Why does a KB heat the air more than an Eaton?
Why does a KB heat the air more than an Eaton?
KB claims their blower lowers air temps as compared to an Eaton, and I would think it would also. The screw blower is much more efficient than the root style. Yet I'm hearing tuners claim the opposite (not all tuners though).
What's the real scoop? I'm talking psi being equal between the two, not 14 psi Eaton versus 24 psi KB. I would think the higher you go the Eaton would really fall behind in air temp, but even at street pressures the KB should be better.
Jody
What's the real scoop? I'm talking psi being equal between the two, not 14 psi Eaton versus 24 psi KB. I would think the higher you go the Eaton would really fall behind in air temp, but even at street pressures the KB should be better.
Jody
Jody, I don't think it's a matter of the KB makes more heat than the Eaton, it's a matter of the KB is doing more work than the Eaton. The KB is 134 ci, vs the Eaton's 112. So right there the KB is compressing a higher volume of air, which equals more heat. Plus, and already mentioned, the twin screw compresses the incoming air differently than the roots does (between the screw rotors vs between the rotors and case) so that's more work as well, which also equals more heat. It DOES make more power, and it is more efficient, but you can't compare the two because of the displacement difference.

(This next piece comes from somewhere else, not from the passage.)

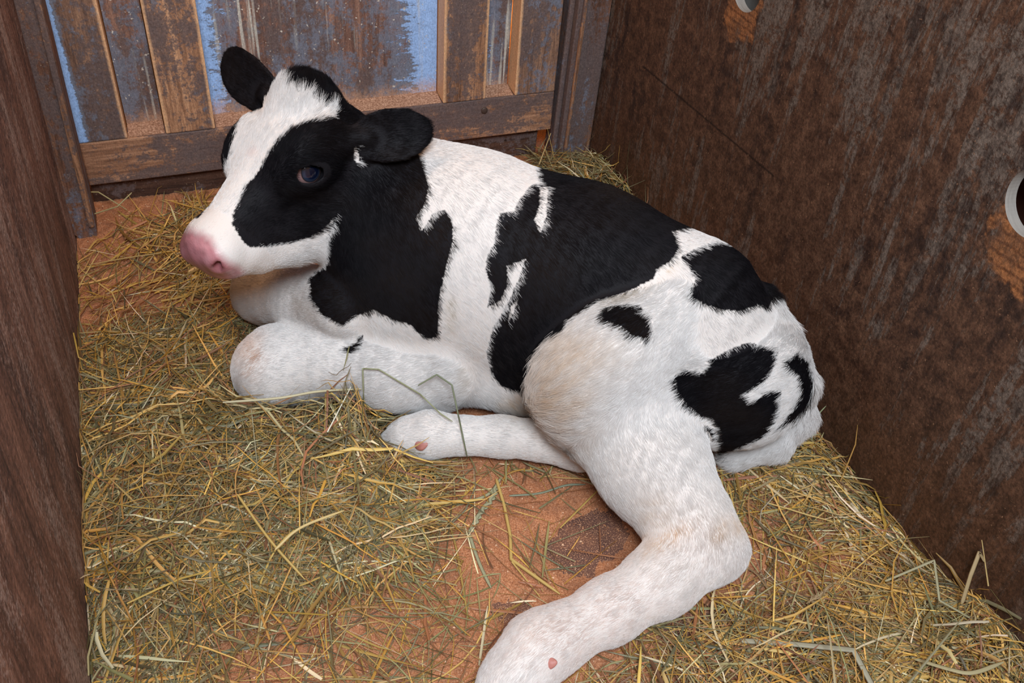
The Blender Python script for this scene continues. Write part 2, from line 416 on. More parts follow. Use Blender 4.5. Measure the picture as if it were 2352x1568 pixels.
class Field:
    def __init__(s): s.f = np.full(GN, .5, np.float32)

    def _blk(s, lo, hi):
        a = np.clip(np.floor((lo - G0) / GH).astype(int), 0, GN - 2); b = np.clip(np.ceil((hi - G0) / GH).astype(int) + 1, a + 1, GN)
        X = (G0[0] + GH * np.arange(a[0], b[0], dtype=np.float32))[:, None, None]
        Y = (G0[1] + GH * np.arange(a[1], b[1], dtype=np.float32))[None, :, None]
        Z = (G0[2] + GH * np.arange(a[2], b[2], dtype=np.float32))[None, None, :]
        return (slice(a[0], b[0]), slice(a[1], b[1]), slice(a[2], b[2])), X, Y, Z

    def _merge(s, sl, d, k, sub=False):
        f = s.f[sl]
        if sub:
            h = np.clip(.5 - .5 * (f + d) / k, 0, 1); s.f[sl] = f * (1 - h) + (-d) * h + k * h * (1 - h)
        else:
            h = np.clip(.5 + .5 * (f - d) / k, 0, 1); s.f[sl] = f * (1 - h) + d * h - k * h * (1 - h)

    def cone(s, a, ra, b, rb, k=.02, flat=None, sub=False):
        """rounded cone a->b; flat=(axis, factor) widens the shape across axis by factor (<1 = thinner)"""
        a = np.asarray(a, float); b = np.asarray(b, float); pad = k + .03
        lo = np.minimum(a - ra, b - rb) - pad; hi = np.maximum(a + ra, b + rb) + pad
        sl, X, Y, Z = s._blk(lo, hi)
        ab = b - a
        PX, PY, PZ = X - a[0], Y - a[1], Z - a[2]
        if flat is not None:
            ax, q = flat; ax = ax / np.linalg.norm(ax); g = 1 / q - 1
            dt = PX * ax[0] + PY * ax[1] + PZ * ax[2]
            PX, PY, PZ = PX + dt * ax[0] * g, PY + dt * ax[1] * g, PZ + dt * ax[2] * g
            ab = ab + (ab @ ax) * ax * g
        L2 = ab @ ab
        t = np.clip((PX * ab[0] + PY * ab[1] + PZ * ab[2]) / L2, 0, 1)
        d = np.sqrt((PX - t * ab[0]) ** 2 + (PY - t * ab[1]) ** 2 + (PZ - t * ab[2]) ** 2) - (ra + t * (rb - ra))
        if flat is not None: d = d * min(1, (flat[1] + 1) / 2)
        s._merge(sl, d.astype(np.float32), k, sub)

    def ell(s, c, r, axes=None, k=.02, sub=False, warp=None):
        c = np.asarray(c, float); r = np.asarray(r, float); pad = k + .03; m = max(r) + pad
        sl, X, Y, Z = s._blk(c - m, c + m)
        A = np.eye(3) if axes is None else np.asarray(axes)
        PX, PY, PZ = X - c[0], Y - c[1], Z - c[2]
        q = [(PX * A[i][0] + PY * A[i][1] + PZ * A[i][2]) for i in range(3)]
        if warp: q = warp(q)
        q = [q[i] / r[i] for i in range(3)]
        k0 = np.sqrt(q[0] ** 2 + q[1] ** 2 + q[2] ** 2) + 1e-6
        k1 = np.sqrt((q[0] / r[0]) ** 2 + (q[1] / r[1]) ** 2 + (q[2] / r[2]) ** 2) + 1e-6
        d = k0 * (k0 - 1) / k1
        s._merge(sl, d.astype(np.float32), k, sub)


def PX_(x, y, z, rp):
    p = fl(x, y, z); return p, rp * dep(p) / FPX


PRIMS = []          # (field index, a, b, r, hair direction, hair length)


def hairprim(g, a, b, r, d, L, lift=.25):
    d = np.asarray(d, float); PRIMS.append((g, np.asarray(a, float), np.asarray(b, float), r, d / np.linalg.norm(d), L, lift))


def chain(F, g, pts, k=.02, hair=.010, flat=None, rev=False, lift=.25):
    """pts: pixel x, y, height z, radius in photograph pixels"""
    Q = [PX_(*p) for p in pts]
    for (a, ra), (b, rb) in zip(Q[:-1], Q[1:]):
        F.cone(a, ra, b, rb, k, flat)
        hairprim(g, a, b, (ra + rb) / 2, (a - b) if rev else (b - a), hair, lift)
    return Q


# --- group 0 trunk and neck
U = np.array([-.80, .60, 0.]); LAT = np.array([-.60, -.80, 0.])
T = Field()
SEC = [((.375, 1.23, .215), .152), ((.47, 1.215, .245), .195), ((.61, 1.115, .235), .195), ((.745, 1.015, .215), .168), ((.815, .945, .16), .118)]
for (a, ra), (b, rb) in zip(SEC[:-1], SEC[1:]):
    T.cone(a, ra, b, rb, .04, flat=(LAT, .78))
    hairprim(0, a, b, ra, (.55, -.42, -.72), .009, .16)
HEADO = RM @ (np.array([(572 - 1176) / FPX, (322 - 784) / FPX, 1]) * 1.405) + CAM
Lc = np.array([.74, .22, -.635]); Nc = np.array([-.50, .80, -.33])
Lc /= np.linalg.norm(Lc); Nc -= Lc * (Nc @ Lc); Nc /= np.linalg.norm(Nc); Dc = np.cross(Nc, Lc)
HL, HN, HD = RM @ Lc, RM @ Nc, RM @ Dc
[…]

A twin screw SC is always compressing air. No matter what the manifold pressure is, it is compressing the incoming air to the internal compression ratio. If the incoming air is at atmospheric pressure, the air is probably compressed internally to 14-16psi.
If the manifold pressure is below that internal compression ratio the air will expand, but the heat added during the compression is still there. So even though its more effiecent at compressing the air to 16psi, if you're manifold pressure is 14psi you're wasting it. This would be made even more apperant if you just spun them on a bench and measure the outlet temp... in that case the eaton would win by a landslide.
Thats the only thing I can think of that would make a twin screw less efficient.
If the manifold pressure is below that internal compression ratio the air will expand, but the heat added during the compression is still there. So even though its more effiecent at compressing the air to 16psi, if you're manifold pressure is 14psi you're wasting it. This would be made even more apperant if you just spun them on a bench and measure the outlet temp... in that case the eaton would win by a landslide.
Thats the only thing I can think of that would make a twin screw less efficient.